The Chinese-consumer behavior data have broad implications for American companies intent on selling consumer goods in China, Netpop said.
Among the key findings of the report, “Netpop | Nations: China and the US Web 2.0 Behavior”:
- User-generated content (consumer reviews/rating sites, forum/discussion boards, blogs, etc.) influences 58% of all purchase decisions in China, compared with 19% in the US.
- 47% of Chinese broadband users post comments to a blog, chat room, listserv or forum, compared with just 28% of American broadband users.
- Search engines are the most influential source for making purchase decisions in both countries: 46% of Chinese broadband users use a search engine to make purchase decisions vs. 25% of American broadband users.
So, why do Chinese users rely so heavily on user-generated content?

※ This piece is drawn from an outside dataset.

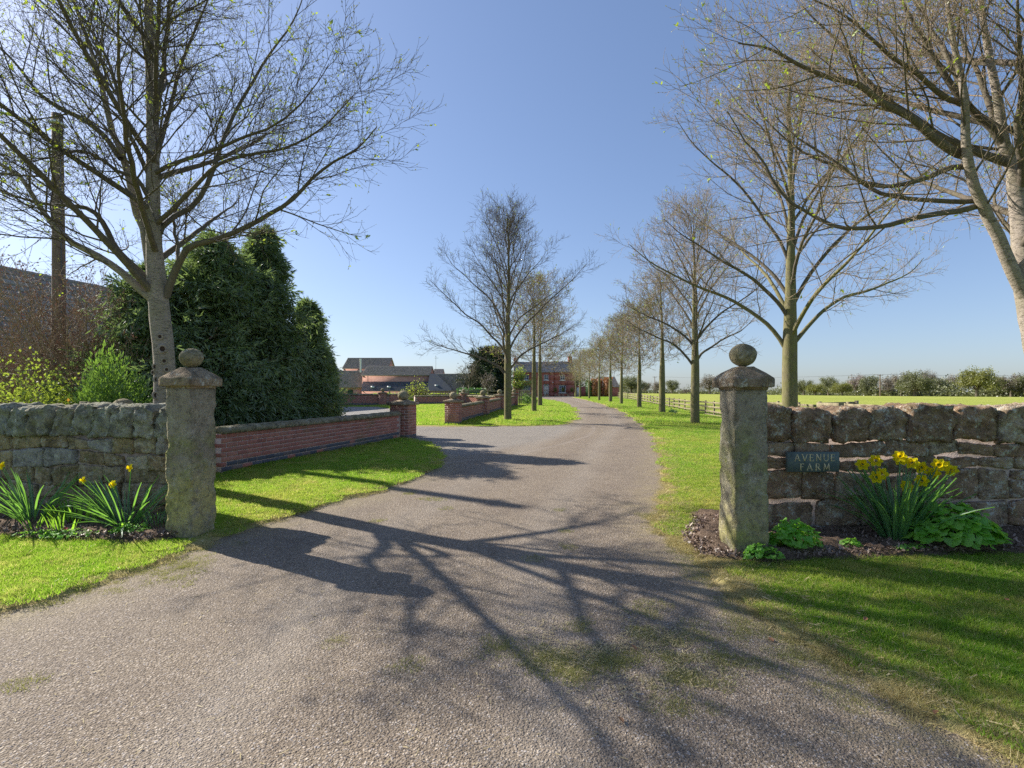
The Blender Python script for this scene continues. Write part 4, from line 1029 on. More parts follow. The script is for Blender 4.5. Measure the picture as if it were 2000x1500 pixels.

In my opinion there are two things: first, expressing your free opinion and posting it in blogs and forums is much easier in the Internet than in traditional media. Due to the facilitated access, of course. Second, advertisement in China in traditional media is often heavily misleading consumers. So, consumers often have developed a natural cautiousness to magazine, TV and outdoor ads. On the contrary, mouth-to-mouth recommendation is trusted much more. As user-generated content is nothing else than that, it is very successful.